Thursday, January 14, 2010

Mobile-to-Web adoption in a word: faster

Here's an update to a post earlier this month:

While Morgan Stanley sees mobile devices surpassing desktop PCs within five years as the preferred method to connect to the Internet, Gartner is laying bets on just three years.

The Stamford, Conn.-based information technology research firm released its 2010 IT predictions, including this one: "By 2013, mobile phones will overtake PCs as the most common Web-access device worldwide."

Gartner crunched the numbers and sees 1.78 billion PCs in use by 2013, vs. 1.82 billion units of smartphones and browser-equipped "enhanced" phones. What's more, the company says, that surpremacy will continue "thereafter."

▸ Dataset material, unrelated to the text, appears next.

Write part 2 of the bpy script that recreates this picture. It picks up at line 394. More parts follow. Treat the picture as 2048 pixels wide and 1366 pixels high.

The predicted adoption rate "does change everything," says Steve Smith, writing in minonline, a media industry watcher. "Mobile users do not click as often on sites from a mobile browser," he says. "Publishers without a credible mobile presence will lose that mobile traffic."

And then there's this Gartner finding cited by Smith: "Web sites not optimized for the smaller-screen formats will become a market barrier for their owners."

But Smith says some early adopters have found a financial benefit to fee-based apps: In the last month, The Guardian, a U.K-based newspaper and website, saw its $3.99 iPhone app downloaded almost 69,000 times. (It gets about 30 percent of the sales revenue, Smith says.)

It's just more evidence that newspapers that haven't gone mobile better hurry up and get with the app.